If Ethereum stopped burning fees tomorrow, the whole supply picture changes in a big way. That burn is what turned ETH into “ultrasound money” and gave it this edge of being more than just gas for the network. Every time someone trades an NFT, moves stablecoins, or plays around in DeFi, a little bit of ETH disappears forever. That slow drip of deflation has been a key part of the ETH narrative.
Take that away, and ETH suddenly becomes inflationary again. Staking rewards keep adding new supply, but now there’s nothing balancing it out. In the short term, price probably wouldn’t collapse. ETH isn’t just propped up by the burn, people use it every day, developers still build on it, and the ecosystem doesn’t vanish overnight. But if you zoom out, the story investors tell themselves about ETH changes.
See, one of the big reasons people compare ETH to Bitcoin is because of that scarcity angle. Bitcoin’s cap is hardcoded at 21 million, no one can argue with that. ETH’s burn mechanism wasn’t exactly the same thing, but it gave holders a reason to believe ETH could trend deflationary, which is rare for a major crypto asset. Without that, ETH looks less like “digital money” and more like a utility token you need to spend to run apps. That’s still valuable, but it’s not the same narrative strength.
If you ask me, this hits ETH in two ways long term: one, the “store of value” argument takes a hit.

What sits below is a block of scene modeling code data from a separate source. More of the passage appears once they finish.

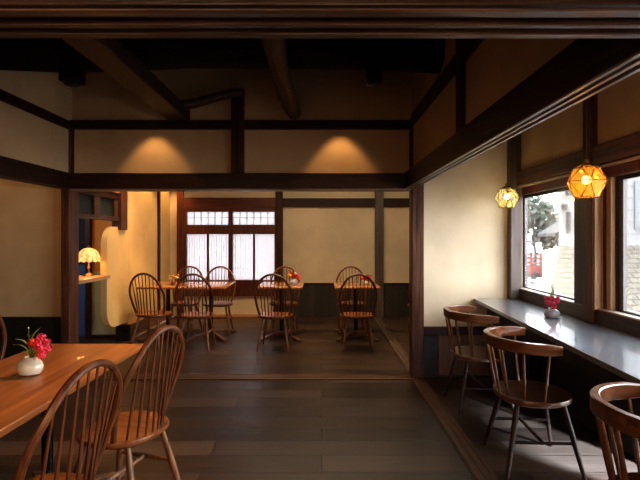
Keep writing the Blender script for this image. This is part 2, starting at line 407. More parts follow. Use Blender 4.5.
# ---- posts, lintels and rails of the partition
trim(POST_R, XL-0.04, XL+0.045, YP-0.09, YP+0.09, 0, 2.42, bevel=0.008, label='left post of the opening')
trim(BEAM_Z, XL-0.075, XL-0.04, YP-0.02, YP+0.09, 0, 1.86)
trim(POST_R, XR-0.06, XR+0.06, YP-0.07, YP+0.07, 0, 2.42, bevel=0.008, label='right post of the opening')
trim(BEAM_X, XL+0.03, XR-0.05, YP-0.085, YP+0.085, 1.835, 1.985, bevel=0.006, label='lintel over the opening')
bm = bmesh.new()
for k in range(3): add_box(bm, XL+0.04, XR-0.06, YP-0.08+k*0.062, YP-0.045+k*0.062, 1.822, 1.84)
trim_bm(bm, OLD_X)
trim(BEAM_X, XL, XR, YP-0.07, YP+0.04, 2.415, 2.50, bevel=0.006)
trim(BEAM_Z, -0.875, -0.755, YP-0.085, YP+0.03, 1.985, 2.80, bevel=0.006)
trim(BEAM_Z, XL+0.03, XL+0.055, YP-0.045, YP+0.03, 1.985, 2.415, bevel=0.003)
trim(BEAM_Z, XR-0.075, XR-0.045, YP-0.045, YP+0.03, 1.985, 2.415, bevel=0.003)
# left longitudinal lintel and upper rail
trim(BEAM_Y, XL-0.08, XL+0.05, 1.15, YP-0.09, 1.835, 1.985, bevel=0.006, label='lintel along the left side')
trim(BEAM_Y, XL-0.06, XL+0.055, 1.15, YP-0.07, 2.40, 2.485, bevel=0.006)
# right longitudinal lintel: face board, track board with three ridges
trim(BEAM_Y, 0.795, 0.845, 1.15, YP-0.085, 1.835, 1.99, bevel=0.004, label='face board of the right lintel')
trim(BEAM_Y, 0.84, 0.885, 1.15, YP-0.07, 1.852, 1.99, bevel=0.003)
bm = bmesh.new()
for x in (0.796, 0.830, 0.866): add_box(bm, x, x+0.014, 1.15, YP-0.08, 1.830, 1.85)
trim_bm(bm, OLD_Y)
trim(BEAM_Y, 0.855, 0.985, 1.15, YP-0.07, 2.44, 2.55, bevel=0.006)
trim(BEAM_Z, 0.850, 0.975, 2.94, 3.06, 1.99, 3.3, bevel=0.006)
# near lintel just in front of the viewer
trim(wood('near_lintel', (0.008, 0.004, 0.003), (0.045, 0.020, 0.013), 'x', 0.4, bump=0.4), -6.0, XO, 0.985, 1.005, 1.846, 1.99, bevel=0.004, label='near lintel crossing the top of the view')
trim(BEAM_X, -6.0, XO, 1.01, 1.145, 1.858, 2.0, bevel=0.003)
bm = bmesh.new()
for y, w in ((1.0, 0.034), (1.069, 0.020), (1.119, 0.025)): add_box(bm, -6.0, XO, y, y+w, 1.842, 1.860, bevel=0.003)
trim_bm(bm, wood('near_ridges', (0.018, 0.008, 0.005), (0.15, 0.075, 0.05), 'x', 0.36, bump=0.5))
sbox('wall_near_upper', PL_WARM, -6.2, XO, 1.03, 1.10, 2.0, 3.3)
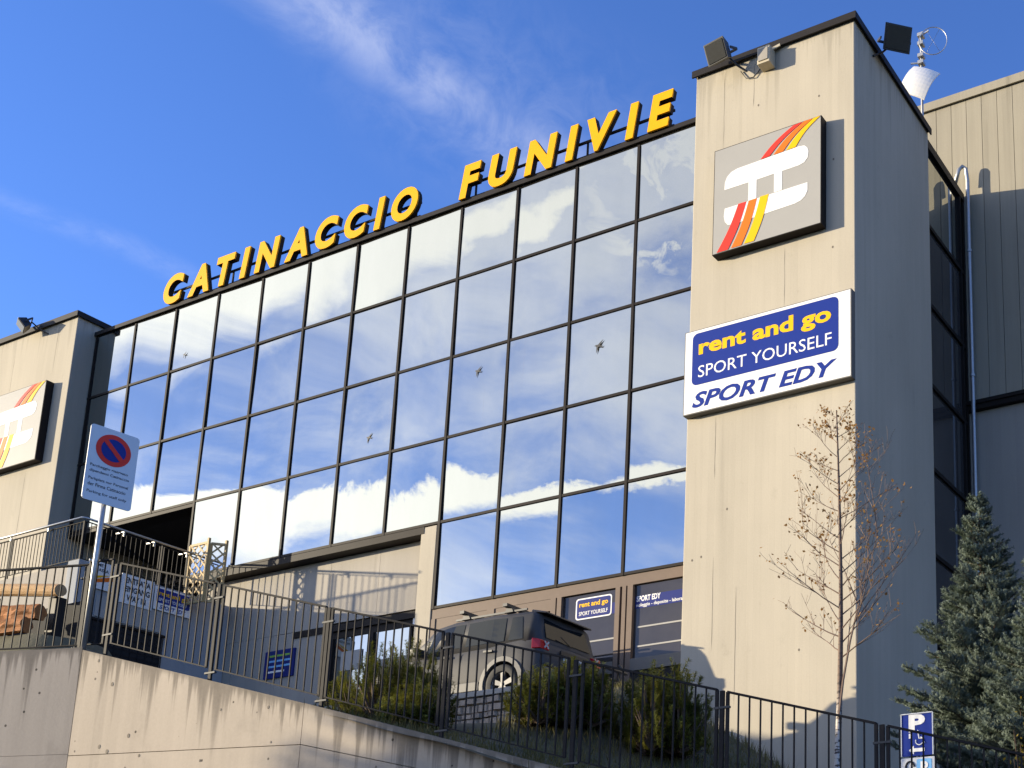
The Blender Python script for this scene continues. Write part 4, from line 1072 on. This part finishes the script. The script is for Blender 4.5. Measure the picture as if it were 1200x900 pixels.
m = MB(); m.prism(rrect(-5.56, -5.15, 2.05, 2.50, 0.02), (0, 12.52, 0), XA, ZA, -YA, 0.012); p2 = m.build('lower_plate', M_SIGNBACK, o)
q = MB(); q.prism(rrect(-5.37, -5.19, 2.28, 2.48, 0.02), (0, 12.507, 0), XA, ZA, -YA, 0.003); q.build('blue_field', M_LBLUE, p2)
text('letter', 'P', M_WHITE, p2, (-5.32, 12.503, 2.31), XA, ZA, -YA, 0.09, 0.14, 0.04)
q = MB(); q.tube([(-5.45 + 0.05 * math.cos(R(a)), 12.505, 2.40 + 0.06 * math.sin(R(a))) for a in range(0, 300, 20)], 0.012, 5); q.build('symbol', M_INK, p2)

o = thing('information_board', (-26.85, 21.2, 7.8), 'small blue printed board on the shaded lower wall', 'sign')
m = MB(); m.box(-27.38, -26.30, 21.255, 21.296, 7.82, 8.55); f = m.build('board', M_NAVY, o)
for i, (mm, w_) in enumerate(((M_GREENP, 0.75), (M_LBLUE, 0.85), (M_LBLUE, 0.8), (M_WHITE, 0.6))):
    q = MB(); q.box(-27.22, -27.22 + w_, 21.249, 21.254, 8.38 - i * 0.14, 8.43 - i * 0.14); q.build('printed_line', mm, f)

# low stone wall at the terrace edge
o = thing('stone_wall', (-17, 15.1, 4.0), 'low rough stone wall at the parking edge below the grey car', 'wall')
m = MB(); m.box(-21.0, -13.3, 15.02, 15.3, 3.2, 4.64); m.build('core', M_LOWER, o)
m = MB(); m.box(-21.02, -13.25, 14.93, 15.34, 4.643, 4.735); m.build('cap', M_LOWER, o, bevel=0.01)
srng = random.Random(5); zc = 4.64
while zc > 3.75:
    hgt = srng.uniform(0.09, 0.15); x = -16.4
    while x < -13.45:
        wd = min(srng.uniform(0.10, 0.26), -13.3 - x)
        pr_ = srng.uniform(0.03, 0.09)
        vs = []
        for (u, v) in ((0.03, 0.03), (0.97, 0.02), (0.98, 0.97), (0.02, 0.96)):
            vs.append((x + wd * u, 15.018, zc - hgt + hgt * v))
        for (u, v) in ((0.13, 0.14), (0.88, 0.12), (0.86, 0.87), (0.12, 0.88)):
            vs.append((x + wd * (u + srng.uniform(-.05, .05)), 15.018 - pr_, zc - hgt + hgt * (v + srng.uniform(-.05, .05))))
        m = MB(); m.add(vs, [(0, 1, 2, 3), (4, 5, 6, 7), (0, 1, 5, 4), (1, 2, 6, 5), (2, 3, 7, 6), (3, 0, 4, 7)])
        m.build('stone', M_STONE, o)
        x += wd
    zc -= hgt

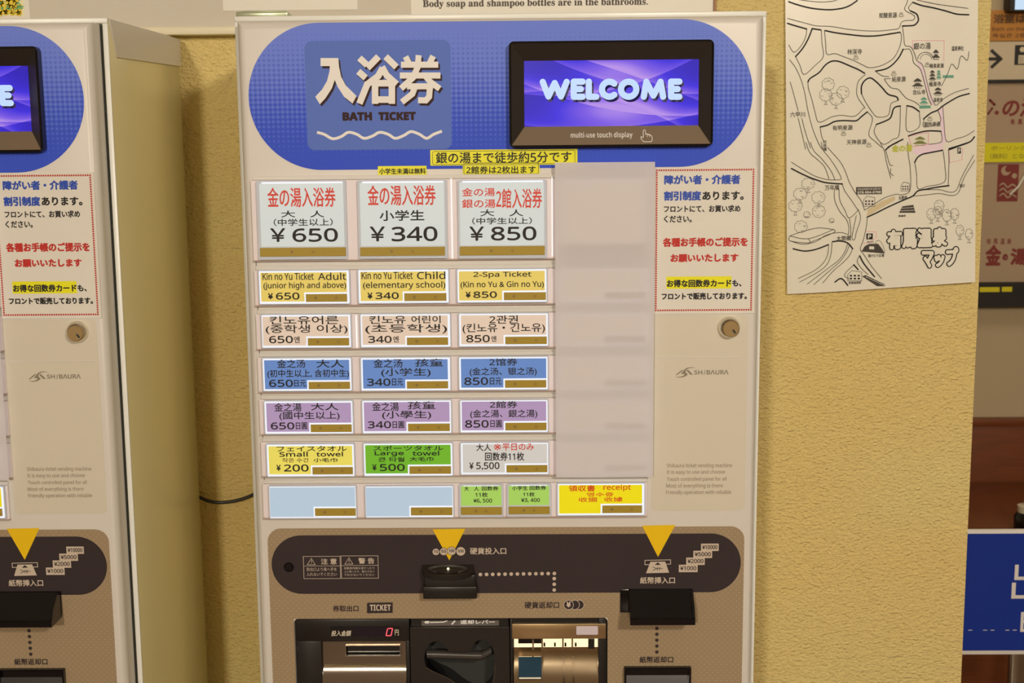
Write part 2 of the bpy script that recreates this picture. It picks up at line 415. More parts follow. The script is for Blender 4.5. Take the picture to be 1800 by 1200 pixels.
WEL = [[(954, 144), (964, 169.5), (975, 146), (986, 169.5), (996, 144)],
       [(1024, 143.5), (1008.5, 143.5), (1008.5, 170), (1024, 170)], [(1009, 156.5), (1021, 156.5)],
       [(1035, 143.5), (1035, 170), (1048, 170)],
       arc(1071, 156.8, 13, 13.2, -48, -312), arc(1105, 156.8, 13.5, 13.2, 0, 360, 24),
       [(1131.5, 170), (1136, 143.8), (1148.5, 168), (1161, 143.8), (1165.5, 170)],
       [(1194, 143.5), (1179.5, 143.5), (1179.5, 170), (1194, 170)], [(1180, 156.5), (1191, 156.5)]]
for dx, dy, dd, m in ((3, 4, 0.0004, ws), (0, 0, 0.0008, wl)):
    for L in WEL: s_.stroke(pts([(x+dx, y+dy) for x, y in L], DS), 10.9*PX, DS-dd, m, joints=True)
s_.build('screen', disp)

# ---- rows of push buttons
BX0, BX1 = Q(444, 390, DOOR)[0], Q(1150, 390, DOOR)[0]
ROWS = [(315, 455.5), (473, 534.5), (550, 611), (625.5, 686.5), (700, 760.5), (774.5, 834.5), (848.5, 907.5)]
for i, (a, e) in enumerate(ROWS):
    za, ze = Q(700, a, DOOR)[1], Q(700, e, DOOR)[1]
    r = MB(); x1_ = BX1 if i < 6 else Q(1137, 880, DOOR)[0]
    r.box(BX0, x1_, DOOR-0.004, DOOR, ze, za, frame_pink, 0.0006, 1)
    r.box(BX0, x1_, DOOR-0.0052, DOOR, ze-0.0012, ze+0.0006, lip_shade, 0.0003, 1)
    r.box(BX0+0.002, x1_, DOOR-0.002, DOOR, za+0.0004, za+0.0052, body, 0.0003, 1)
    if i < 6: r.poly(rr(BX0+0.002, BX0+0.0028, ze-0.0065, ze-0.0012, 0), DOOR-0.0003, gap)
    r.build('button_row', machine)
red = paint('red_ink', 205, 58, 40); blk = ink; orange_ink = paint('orange_ink', 206, 84, 10); red2 = paint('signal_red_ink', 200, 30, 12)
card_white = lit('card_grey_white', 202, 205, 205); card_yel = lit('card_straw', 226, 196, 96, 0.5); card_pink = lit('card_peach', 222, 196, 170, 0.5)
card_blue = lit('card_blue', 98, 132, 192, 0.6); card_vio = lit('card_violet', 172, 144, 178, 0.6); card_y2 = lit('card_yellow', 238, 220, 92, 0.5)
card_grn = lit('card_green', 110, 176, 40, 0.5); card_lg = lit('card_light_green', 164, 204, 92, 0.5); card_vy = lit('card_bright_yellow', 244, 222, 16, 0.5)
card_blank = lit('card_blank', 178, 196, 218, 0.72)
H1, H2, H3 = DOOR-0.0085, DOOR-0.0088, DOOR-0.0100
def button(o, card, gl, cm, texts, full=False, lit_=white_lit):
    """o outer housing, card label rectangle, gl gold strip, all photo pixels"""
    m = MB(); x0, x1, z0, z1 = rect(*o)
    P = rr(x0, x1, z0, z1, 0.0015, 3)
    m.prism(P, H1, DOOR-0.003, acrylic)
    e = 0.0012 if not full else 0.0022
    m.poly(rr(x0+e, x1-e, z0+e, z1-e, 0.001, 3), H1-0.0001, lit_ if not full else acrylic)
    if full:                                                 # tall housing: bright lit slot along its top
        prect(m, (o[0]+7, o[1]+2, o[2]-7, o[1]+6), H1-0.0002, white_lit)
    B = m.build('ticket_button', machine)
    k = MB()
    if full or gl is None: prect(k, card, H2, cm)
    else:                                                    # label with a notch for the strip
        X0, X1, Z0, Z1 = rect(*card); nx = rect(*gl)[0] - 3*PX; nz = rect(*gl)[3] + 3.2*PX
        k.poly([(X0, Z0), (nx, Z0), (nx, nz), (X1, nz), (X1, Z1), (X0, Z1)], H2, cm)
    for tt in texts: text(k, tt[0], tt[1], tt[2] if len(tt) > 2 else blk, H2, tt[3] if len(tt) > 3 else 0.22, ring=4, plane=H2, off=0.0002)
    k.build('label_card', B)
    if gl:
        q = MB(); pbox(q, gl, H3, H1, gold)
        w_, h_ = gl[2]-gl[0], gl[3]-gl[1]
        cx, cz = Q(gl[0]+w_*(0.24 if not full else 0.37), (gl[1]+gl[3])/2, DOOR); q.disc(cx, cz, 2.7*PX, H3-0.0001, gold_ink, 12)
        cx, cz = Q(gl[0]+w_*(0.74 if not full else 0.62), (gl[1]+gl[3])/2, DOOR)
        for sg in (1, -1): q.stroke([(cx-2.4*PX, cz-2.4*PX*sg), (cx+2.4*PX, cz+2.4*PX*sg)], 1.1*PX, H3-0.0001, gold_ink, caps=False)
        q.build('touch_strip', B)
    return B
T = button
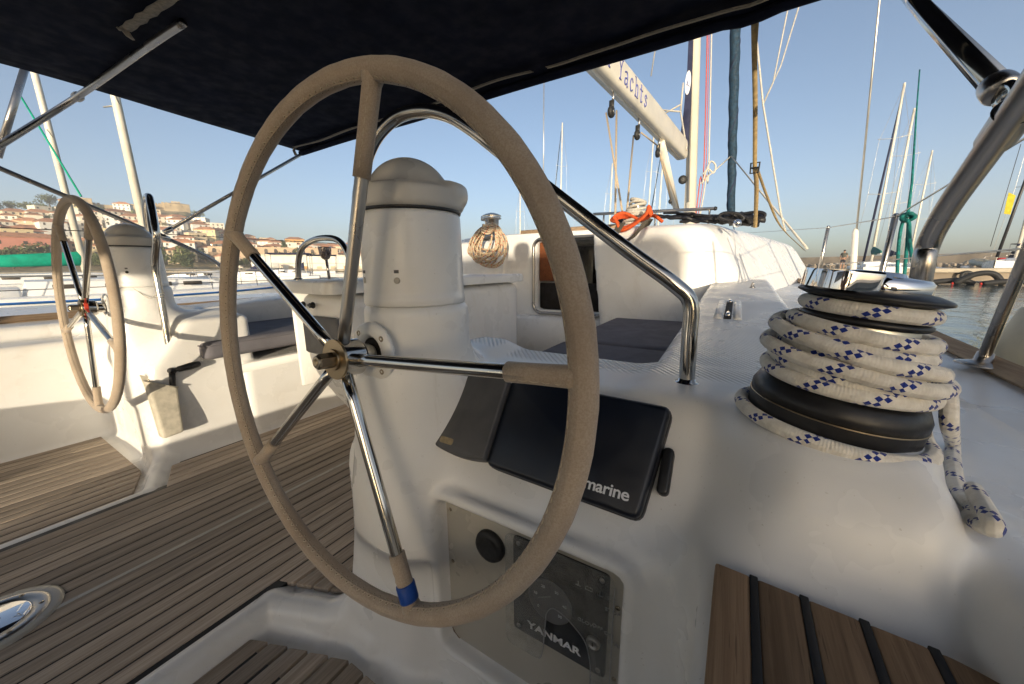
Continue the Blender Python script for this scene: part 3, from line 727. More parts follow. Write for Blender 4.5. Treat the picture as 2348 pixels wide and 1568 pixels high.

Two, institutions that like the predictable scarcity angle might lean heavier into Bitcoin and see ETH more as infrastructure than an asset to hold. That doesn’t mean ETH loses all value—far from it. As long as DeFi, gaming, stablecoins, and tokenized assets live on Ethereum, demand for ETH is baked in. But that extra premium ETH has been enjoying because of the burn? That fades.
The bigger question isn’t just “does ETH survive without burning?”, of course it does. It’s more like “what does ETH become without burning?” Does it stay this dual-purpose money and fuel, or does it slowly shift to being treated as pure utility? Either way, it doesn’t kill Ethereum, but it definitely changes how people frame it in the long-term conversation.